La mobilisation citoyenne contre la loi Duplomb dépasse tous les précédents. Ce lundi 28 juillet, la pétition réclamant l’abrogation du texte a franchi la barre symbolique des deux millions de signatures sur le site de l’Assemblée nationale. Un record qui reflète une inquiétude profonde sur les enjeux sanitaires, écologiques et démocratiques soulevés par cette loi agricole controversée.

Que contient la loi Duplomb ?

Adoptée après un parcours parlementaire houleux, la loi Duplomb-Menonville — du nom des sénateurs LR et centristes qui l’ont portée — cristallise les critiques autour d’un point en particulier : la réintroduction de l’acétamipride, un pesticide interdit en France depuis 2018, mais toujours autorisé au niveau européen jusqu’en 2033. Ce néonicotinoïde, utilisé notamment dans la culture de betteraves et de noisettes, est jugé toxique pour les abeilles par de nombreux apiculteurs. Ses effets sur l’homme restent flous, faute d’études approfondies, mais les associations de santé publique alertent sur un risque sanitaire potentiel, en particulier pour les enfants. Les producteurs agricoles favorables à la loi, eux, plaident l’absence de solutions alternatives et dénoncent une distorsion de concurrence avec leurs homologues européens, toujours autorisés à employer l’acétamipride.

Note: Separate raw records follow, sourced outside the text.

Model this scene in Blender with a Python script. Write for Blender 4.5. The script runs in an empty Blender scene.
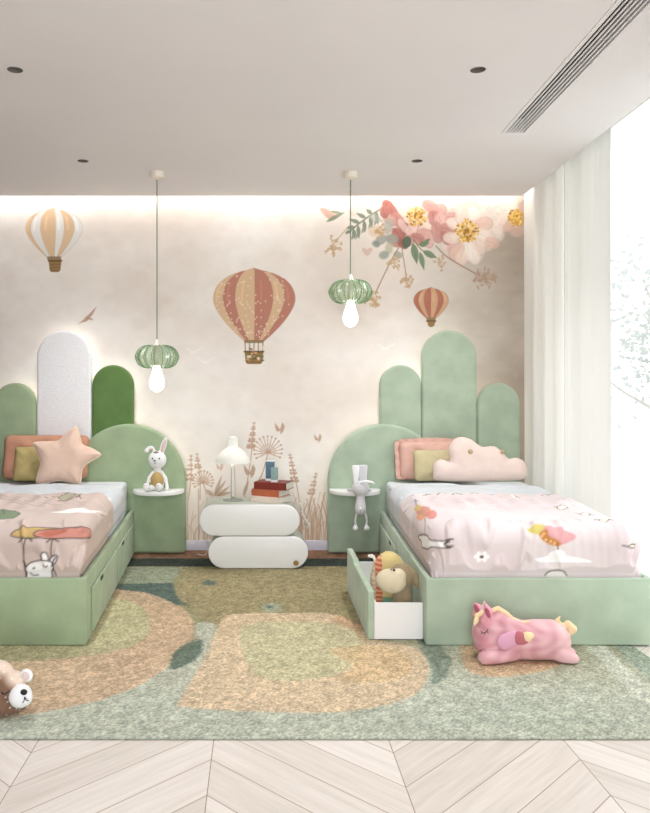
import bpy, bmesh, math, random
import numpy as np
from mathutils import Vector, Matrix, Euler

random.seed(7)
RNG = np.random.default_rng(11)
PI = math.pi
SC = bpy.context.scene
COL = SC.collection

# ------------------------------------------------------------------ camera
F, CX, CY, EYE, DW = 766.0, 258.0, 380.0, 1.35, 6.065
cam_d = bpy.data.cameras.new('camera')
cam = bpy.data.objects.new('camera', cam_d)
COL.objects.link(cam)
cam.location = (0, -DW, EYE)
cam.rotation_euler = (PI / 2, 0, 0)
cam_d.sensor_width = 36
cam_d.sensor_fit = 'AUTO'
cam_d.lens = 36 * F / 813
cam_d.shift_x = (325 - CX) / 813
cam_d.shift_y = (CY - 406.5) / 813
cam_d.clip_start = 0.05
SC.camera = cam

# ------------------------------------------------------------------ world, light, exposure
world = bpy.data.worlds.new('sky')
SC.world = world
world.use_nodes = True
wn = world.node_tree.nodes
bg = wn['Background']
bg.inputs[0].default_value = (0.92, 0.965, 1.0, 1)
bg.inputs[1].default_value = 1.4
SC.view_settings.view_transform = 'Standard'
SC.view_settings.look = 'None'
SC.view_settings.gamma = 1
SC.view_settings.use_curve_mapping = False
SC.view_settings.exposure = 1.0
SC.cycles.max_bounces = 10
SC.cycles.diffuse_bounces = 6
SC.cycles.transparent_max_bounces = 12
SC.cycles.caustics_reflective = False
SC.cycles.caustics_refractive = False
SC.cycles.sample_clamp_indirect = 6


def area_light(name, loc, rot, sx, sy, power, color=(1, 1, 1), portal=False, spread=None):
    l = bpy.data.lights.new(name, 'AREA')
    l.shape = 'RECTANGLE'
    l.size, l.size_y = sx, sy
    l.energy = power
    l.color = color
    if portal:
        l.cycles.is_portal = True
    if spread:
        l.spread = spread
    o = bpy.data.objects.new(name, l)
    o.location = loc
    o.rotation_euler = rot
    COL.objects.link(o)
    return o


# added fill lamp behind the camera, no window there; portal at the side glazing
area_light('front_fill', (-0.1, -7.75, 1.5), (PI / 2, 0, 0), 1.9, 2.7, 85, (0.88, 0.94, 1.0))
area_light('side_window_portal', (2.45, -1.5, 1.5), (0, PI / 2, 0), 2.9, 2.8, 1, portal=True)
# hidden cove strip washing the mural from the ceiling gap
area_light('cove_strip', (-0.2, -0.055, 2.93), (0, 0, 0), 4.6, 0.03, 7.5, (1.0, 0.98, 0.94))

# ------------------------------------------------------------------ projections used for placing things at their depth


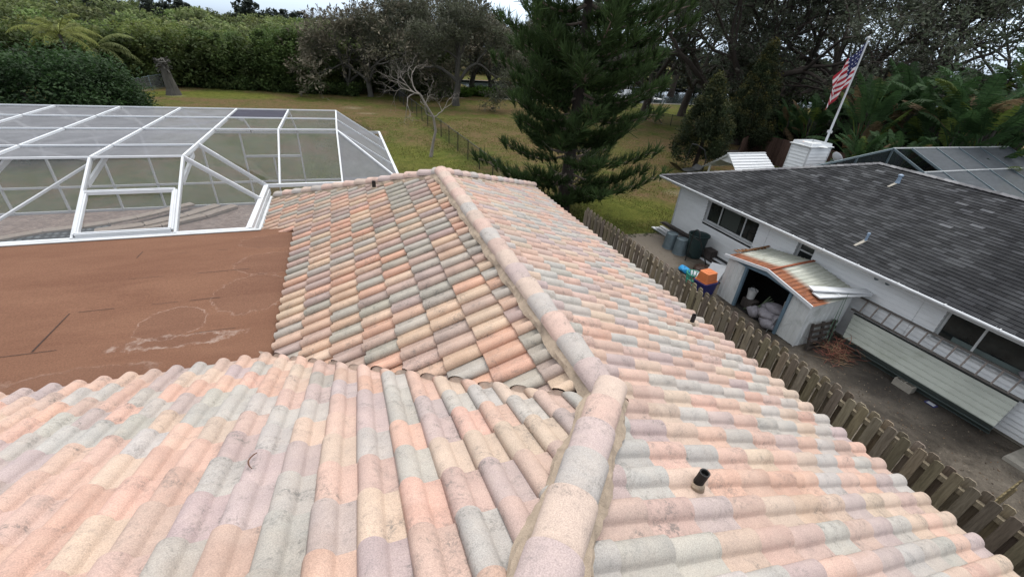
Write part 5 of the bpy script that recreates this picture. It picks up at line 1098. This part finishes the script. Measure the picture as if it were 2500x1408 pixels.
# ---- cedars
def cedar(label, loc, H_, Rm, seed, tipc):
    rng = np.random.RandomState(seed); t = thing('cedar_tree', loc, label, 'tree'); g = G(); g.tube([(0, 0, -.1), (.15, 0, H_*.3), (.1, .1, H_*.85)], [.16, .12, .03], 8); g.build('trunk', M_BARKD, t, loc=(0, 0, 0)); lob = []
    for k in range(150):
        z = rng.uniform(.18, 1)*H_; s = (z/H_-.18)/.82; R_m = Rm*(math.sin(math.pi*min(1, s*.8+.22))**.8)*(1.05-.6*s); a = rng.uniform(0, 6.28); q = math.sqrt(rng.uniform(.1, 1))*R_m; lob.append((q*math.cos(a), q*math.sin(a), z, rng.uniform(.28, .5)*Rm/2))
    add_crown('foliage', [crown(lob, rng, 260, .075, srgb(48, 58, 36), .3, .4, 1.7, .3, .2, tipc)], t, M_LEAF, (0, 0, 0))
cedar('small round dark cedar standing on the lawn between the black lounger and the canopy', at(1692, 415), 5.6, 2.0, 5, srgb(88, 84, 40))
cedar('taller cedar with yellow brown tips right of the small round cedar', at(1800, 385), 7.6, 2.1, 7, srgb(112, 100, 48))
cedar('dark cedar sprawling behind the yellow tipped one', far(1850, 46), 6.6, 2.4, 8, srgb(96, 88, 44))
# ---- mangrove wood: a countless mass, with its front trees as separate things
_rc = np.random.RandomState(6); _cx, _cy = np.meshgrid(np.arange(-190, 24, 6.5), np.arange(60, 176, 6.5)); _cx = _cx.ravel()+_rc.uniform(-3, 3, _cx.size); _cy = _cy.ravel()+_rc.uniform(-3, 3, _cy.size); _cr = _rc.uniform(3.2, 6.0, _cx.size); _ch = _rc.uniform(-1.1, 1.0, _cx.size)
def hgt(x, y):                              # a canopy of rounded crowns
    x = np.atleast_1d(x).astype(float); y = np.atleast_1d(y).astype(float); base = 2.9+np.clip((y-60)/75, 0, 1)*3.9+np.clip((-x-25)/60, 0, 1)*1.0
    out = base-1.0
    for cx_, cy_, cr_, ch_ in zip(_cx, _cy, _cr, _ch):
        d2 = ((x-cx_)**2+(y-cy_)**2)/cr_**2; out = np.where(d2 < 1, np.maximum(out, base+ch_+2.9*np.sqrt(np.clip(1-d2, 0, 1))-1.5), out)
    return out
rng = np.random.RandomState(77); lob = []
xx, yy = np.meshgrid(np.arange(-150, 14, 1.9), np.arange(61, 165, 2.3)); xx = xx.ravel()+rng.uniform(-.9, .9, xx.size); yy = yy.ravel()+rng.uniform(-1, 1, yy.size)
ok = (xx > -14-yy*1.15) & (xx < 14-.0*yy) & ~((xx > 10) & (yy > 90)); xx, yy = xx[ok], yy[ok]; zz = hgt(xx, yy); rr_ = rng.uniform(.8, 1.5, len(xx))
lobm = np.stack([xx, yy, zz-rr_*.7, rr_], 1)
def tone(VC_, lb, per):                     # each crown of the wood has its own green
    d_ = [(lb[:, 0:1]-_cx[None, k0:k0+60])**2+(lb[:, 1:2]-_cy[None, k0:k0+60])**2 for k0 in range(0, len(_cx), 60)]; near = np.argmin(np.concatenate(d_, 1), 1)
    kk = np.random.RandomState(9).uniform(.45, 1.25, (len(_cx), 1))*np.random.RandomState(10).uniform(.92, 1.08, (len(_cx), 3)); return VC_[0], VC_[1]*kk[near][np.repeat(np.arange(len(lb)), per)]
VC = [crown(lobm[yy < 90], rng, 110, .19, srgb(86, 98, 52), .35, .5, .8, .5, .6, srgb(128, 138, 72)), crown(lobm[yy >= 90], rng, 55, .30, srgb(94, 106, 64), .35, .5, .8, .6, .7, srgb(128, 140, 82))]
VC = [tone(VC[0], lobm[yy < 90], 110), tone(VC[1], lobm[yy >= 90], 55)]
fx = rng.uniform(-75, 14, 900); fl_ = np.stack([fx, 60+rng.uniform(-.5, 2.5, 900), rng.uniform(.2, 4.6, 900), rng.uniform(.6, 1.2, 900)], 1); VC.append(crown(fl_, rng, 70, .2, srgb(64, 76, 40), .35, .5, .9, .3, .3))
mg = add_crown('mangrove_wood', VC); tag(mg, 'dense green mangrove wood filling the upper left behind the lawn', 'wood', kind='stuff')
gx = np.arange(-170, 15, 4.); gy = np.arange(63, 170, 4.); g = G(); vs = [(x, y, float(hgt(x, y)[0])-2.0) for y in gy for x in gx]; nx_ = len(gx)
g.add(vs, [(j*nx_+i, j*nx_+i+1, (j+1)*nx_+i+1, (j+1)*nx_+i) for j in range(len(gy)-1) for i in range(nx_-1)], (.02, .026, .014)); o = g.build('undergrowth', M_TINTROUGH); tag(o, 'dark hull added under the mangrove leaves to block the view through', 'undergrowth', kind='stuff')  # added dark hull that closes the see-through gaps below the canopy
def bushy(name, seed, H_, Rm, n, per, sz, cl, tipc, label, loc, trunks=3, low=.15, cat='tree'):
    rng = np.random.RandomState(seed); t = thing(name, loc, label, cat); g = G()
    for k in range(trunks): a = k*2.1+seed; g.tube([(.4*math.cos(a), .4*math.sin(a), -.1), (.9*math.cos(a), .6*math.sin(a), H_*.4), (1.3*math.cos(a+.3), 1.2*math.sin(a), H_*.8)], [.11, .08, .04], 6, cap=False)
    g.build('trunk', M_BARK, t, loc=(0, 0, 0)); lob = []
    for k in range(n):
        z = rng.uniform(low, 1); a = rng.uniform(0, 6.28); q = Rm*math.sqrt(max(0, 1-((z-.5)/.62)**2))*math.sqrt(rng.uniform(.35, 1)); lob.append((q*math.cos(a), q*math.sin(a), z*H_-.3, rng.uniform(.35, 1.25)*Rm/3.4+(.25 if rng.rand() > .9 else 0)))
    add_crown('foliage', [crown(lob, rng, per, sz, cl, .3, .5, .8, .4, .5, tipc)], t, M_LEAF, (0, 0, 0)); return t
MG = 'mangroves along the front of the wood'
m1 = bushy('mangrove_tree', 4, 5.6, 3.2, 120, 220, .12, srgb(70, 88, 46), srgb(100, 116, 58), 'dark green mangrove right of the palm stump', at(560, 210)); m2 = bushy('mangrove_tree', 6, 5.4, 3.2, 110, 220, .12, srgb(88, 100, 52), srgb(122, 130, 66), 'light green mangrove directly behind the palm stump', at(455, 205)); m1['group'] = m2['group'] = MG
for k, (px, py, w_, s, lb) in enumerate(((375, 205, 2, 1.0, 'light green mangrove left of the palm stump'), (300, 200, 1, .9, 'dark mangrove beside the windblown palm'), (640, 214, 2, .85, 'light mangrove in the middle of the wood front'), (700, 222, 1, 1.1, 'tall dark green mangrove with pale trunks near the grey oaks'), (770, 226, 1, 1.15, 'tallest dark mangrove next to the low brownish oak'), (825, 226, 2, .95, 'small mangrove under the low brownish oak'), (520, 208, 2, .8, 'low mangrove second right of the palm stump'))):
    instance(m1 if w_ == 1 else m2, at(px, py)+Vector((0, 1.5, 0)), 1.7*k, s, lb, MG)
bushy('leafy_bush', 12, 4.7, 4.0, 230, 200, .09, srgb(42, 62, 34), srgb(64, 90, 46), 'dense dark green bush at the left edge just beyond the screen enclosure', far(20, 35), 3, .05, 'bush')
bushy('leafy_bush', 13, 3.6, 2.1, 90, 160, .10, srgb(42, 62, 32), srgb(70, 90, 42), 'smaller dark bush between the left edge bush and the yellow shrub', far(165, 37), 3, .05, 'bush')
bushy('yellow_shrub', 15, 3.0, 1.7, 60, 130, .13, srgb(96, 96, 36), srgb(140, 130, 56), 'yellow green shrub at the right end of the dark bushes', at(262, 262), 2, .1, 'shrub')
bushy('leafy_bush', 16, 4.6, 4.5, 160, 120, .12, srgb(38, 58, 32), srgb(54, 78, 40), 'dark bush partly outside the left edge', far(-90, 36), 3, .05, 'bush')
# hedges of low growth
rng = np.random.RandomState(31); hl_ = []
for k in range(420): px = rng.uniform(270, 880); p = at(px, 196+(px-270)*.058+rng.uniform(-3, 6)); hl_.append((p.x, p.y, rng.uniform(.1, 1.0), rng.uniform(.5, .9)))
o = add_crown('low_growth', [crown(hl_, rng, 90, .14, srgb(58, 74, 38), .35, .5, .8, .3, .5, srgb(86, 104, 48))]); tag(o, 'low green growth along the foot of the mangrove wood', 'undergrowth', kind='stuff')
hl_ = []
for k in range(420): p = at(rng.uniform(1060, 1500), rng.uniform(228, 238)); hl_.append((p.x, p.y, rng.uniform(.1, .8), .6))
o = add_crown('weeds', [crown(hl_, rng, 80, .14, srgb(66, 92, 34), .35, .5, .8, .3, .5, srgb(96, 128, 44))]); tag(o, 'bright green weeds below the oaks on the far edge of the lawn', 'weeds', kind='stuff')
hl_ = []
for k in range(700):
    px = rng.uniform(1880, 2560); dd = rng.uniform(41, 52); p = far(px, dd); hl_.append((p.x, p.y, rng.uniform(.2, 4.2)*(1 if rng.rand() > .4 else .5), rng.uniform(.5, .9)))
o = add_crown('undergrowth', [crown(hl_, rng, 90, .13, srgb(40, 50, 30), .4, .5, .8, .3, .5, srgb(62, 76, 40))]); tag(o, 'dark undergrowth beneath the banana like palms', 'undergrowth', kind='stuff')
# far banks of trees across the canal
hl_ = []
for k in range(1500):
    px = rng.uniform(850, 2280); dd = rng.uniform(100, 120); p = far(px, dd); hl_.append((p.x, p.y, rng.uniform(.3, 7.2), rng.uniform(1.0, 1.9)))
o = add_crown('far_treeline', [crown(hl_, rng, 60, .34, srgb(50, 58, 44), .35, .5, .8, .4, .5)]); tag(o, 'dark line of trees on the far bank of the canal', 'treeline', kind='stuff')
DG = 'dark treetops on the skyline'
dt = bushy('distant_tree', 22, 9.5, 3.2, 60, 90, .3, srgb(48, 56, 48), srgb(60, 68, 56), 'pointed dark treetop on the skyline at the upper left', far(440, 135), 2, .3); dt['group'] = DG
for k, (px, dist, s, lb) in enumerate(((610, 140, 1.15, 'tallest dark treetop on the skyline above the mangroves'), (680, 145, 1.0, 'small dark treetop right of the tallest one'), (730, 150, 1.0, 'low dark treetop second right of the tallest one'), (795, 150, .9, 'dark treetop near the grey oaks on the skyline'), (380, 130, .95, 'low dark treetop left of the pointed one'), (250, 130, 1.05, 'dark skyline treetop near the upper left corner'), (1330, 130, 1.1, 'dark treetop behind the left side of the pine'))):
    instance(dt, far(px, dist), k*1.3, (s, s, s), lb, DG)
# ---- boats and dock across the canal
p = at(1552, 246); dk = thing('boat_dock', p, 'pale wooden dock platform at the canal beyond the bright lawn', 'dock')
g = G(); g.box((p.x-3, p.y-.5, .25), (p.x+5, p.y+1.5, .35)); g.build('deck', M_TRIM, dk)
for k in range(5): g = G(); g.tube([(p.x-2.8+k*1.9, p.y-.4, -.6), (p.x-2.8+k*1.9, p.y-.4, 1.1)], .12, 7); g.build('piling', M_TRIM, dk)
bt_ = thing('moored_boat', p+Vector((1.5, 3, 0)), 'small white boat moored beyond the pale dock', 'boat'); g = G(); q = p+Vector((.5, 3.2, 0)); hullp = []
for x, w_, zz in ((-2.6, .8, .55), (0, 1.0, .55), (2.0, .8, .65), (3.2, .05, .85)): hullp.append([(q.x+x, q.y-w_, zz), (q.x+x, q.y-w_*.5, -.3), (q.x+x, q.y+w_*.5, -.3), (q.x+x, q.y+w_, zz)])
g.add([v for s in hullp for v in s], [(i*4+j, i*4+j+1, (i+1)*4+j+1, (i+1)*4+j) for i in range(3) for j in range(3)]+[(0, 3, 2, 1)]+[(i*4+3, i*4, (i+1)*4, (i+1)*4+3) for i in range(3)]); g.build('hull', M_WHITE, bt_)
g = G(); g.box((q.x-.6, q.y-.4, .5), (q.x+.4, q.y+.4, 1.2)); g.build('console', M_WHITE, bt_, bevel=.05)
g = G(); g.tube([(q.x-.6, q.y-.4, .5), (q.x-.6, q.y-.4, 2.3)], .03, 5); g.tube([(q.x+.4, q.y+.4, .5), (q.x+.4, q.y+.4, 2.3)], .03, 5); g.box((q.x-.8, q.y-.6, 2.3), (q.x+.7, q.y+.6, 2.36)); g.build('canopy', M_TRIM, bt_)

# ---- short rough grass on the lawn and weeds along the fence foot: nobody could count them
rng = np.random.RandomState(91); n_ = 90000; x = rng.uniform(-2, 24, n_); y = 12.8+rng.uniform(0, 1, n_)**1.4*30
ok = ~((x > 7.9) & (x < 13.2) & (y < 14.4)) & ~((x < 1.7) & (y < 20.7)) & (x > -2+0*y) & (y > 12.8) & (np.sin(x*1.7+y*.9)+np.sin(x*.6-y*1.3)+rng.normal(0, .7, n_) > -.4); ok &= ~((x < 5.6) & (y < 12.9)) & ~((x > 13.0) & (x < 22) & (y < 14.3)); x, y = x[ok], y[ok]; n_ = len(x)
hh = rng.uniform(.02, .07, n_)*(1+.5*np.sin(x*.9)*np.cos(y*.7)); a_ = rng.uniform(0, 6.28, n_); lx, ly = np.cos(a_)*.5*hh, np.sin(a_)*.5*hh; w0 = np.stack([-np.sin(a_), np.cos(a_), 0*a_], 1)*(.008+.0006*y)[:, None]
p_ = np.stack([x, y, 0*x], 1); q_ = np.stack([x+lx, y+ly, hh], 1); V = np.stack([p_-w0, p_+w0, q_+w0*.4, q_-w0*.4], 1); gc = np.array(srgb(104, 112, 54)[:3]); bc = np.array(srgb(146, 132, 88)[:3]); t_ = rng.uniform(0, 1, (n_, 1))*np.where(np.sin(x*.5+y*.3) > .2, 1.0, .5)[:, None]
o = link('rough_grass', flat_mesh(V, 4, 'rough_grass', (gc*(1-t_)+bc*t_)*rng.uniform(.6, 1.25, (n_, 1))), M_LEAF); tag(o, 'short rough patchy grass covering the nearer lawn', 'grass', kind='stuff')
hl_ = [(8.02+abs(rng.normal(0, .05)), rng.uniform(-.5, 12.8), .02, rng.uniform(.03, .09)) for k in range(90)]+[(rng.uniform(8, 12.9), 14.1+rng.normal(0, .12), .02, rng.uniform(.05, .12)) for k in range(90)]+[(12.85+rng.normal(0, .05), rng.uniform(9.4, 12.5), .02, rng.uniform(.04, .1)) for k in range(30)]
o = add_crown('weeds', [crown(hl_, rng, 26, .022, srgb(56, 70, 34), .4, .4, .7, .2, .3, srgb(92, 104, 50))]); tag(o, 'small weeds along the fence foot and the edge of the slab', 'weeds', kind='stuff')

Une pétition née d’un simple post sur LinkedIn

À l’origine de ce mouvement, une étudiante de 23 ans, Éléonore Pattery, en master à Sciences Po, qui écrivait le 10 juillet : « Aujourd’hui je suis seule à écrire, mais non seule à le penser. » Dix-sept jours plus tard, les faits lui donnent raison. Relayée massivement par des ONG, des partis politiques et des personnalités publiques comme Pierre Niney, Julien Doré ou EnjoyPhoenix, sa pétition atteint un niveau inédit de soutien pour un texte hébergé sur la plateforme officielle de l’Assemblée. Sur LinkedIn, la jeune femme commente : « Ce succès prouve que l’intelligence collective existe – et qu’elle triomphera, tôt ou tard ». 

Le seuil des 500 000 signatures, franchi dès le 21 juillet, a déclenché l’organisation obligatoire d’un débat à l’Assemblée nationale. Mais cette discussion n’aura aucun pouvoir contraignant : le texte ayant déjà été adopté, le débat ne pourra qu’exprimer des positions politiques sans remettre en cause les mesures votées. 

Un texte dans l’attente du Conseil constitutionnel

Désormais, le sort de la loi est suspendu à la décision du Conseil constitutionnel, saisi par les parlementaires de gauche, qui jugent le texte incompatible avec le droit à la santé et à la préservation de l’environnement. Le Conseil rendra sa décision le 7 août prochain. Emmanuel Macron, qui reste pour l’heure en retrait, a indiqué lors du Conseil des ministres vouloir « attendre la décision des Sages », tout en appelant à concilier « science » et « juste concurrence » (propos rapportés par Sophie Primas, porte-parole du gouvernement).

Face à cette contestation massive, le gouvernement marche sur des œufs. La ministre de l’Agriculture Annie Genevard a affirmé que le texte serait « de toute façon promulgué », jugeant « extrêmement périlleux » d’ouvrir une seconde délibération. À l’inverse, d’autres membres de la majorité, comme Gabriel Attal, ont demandé une saisine de l’ANSES, l’agence sanitaire nationale, pour réévaluer les risques de l’acétamipride. La ministre de la Transition écologique, Agnès Pannier-Runacher, a elle aussi soutenu cette demande, tandis que Laurent Duplomb, sénateur LR, a dénoncé une « instrumentalisation par l’extrême gauche et les écologistes » de la pétition. 

Et maintenant ?

Même si la pétition ne peut pas forcer le gouvernement à abroger la loi, elle a déjà modifié l’équilibre du débat public. Jamais un texte agricole n’avait suscité une telle mobilisation citoyenne. Elle pose aussi une question politique centrale : quelle est la valeur d’une loi perçue comme contraire à l’intérêt général, même si elle est légalement votée ? Pour ses opposants, cette loi incarne une dérive démocratique : absence de débat à l’Assemblée, pressions économiques, usage de procédures accélérées. Pour ses partisans, elle représente une nécessité agricole pragmatique, dictée par le terrain.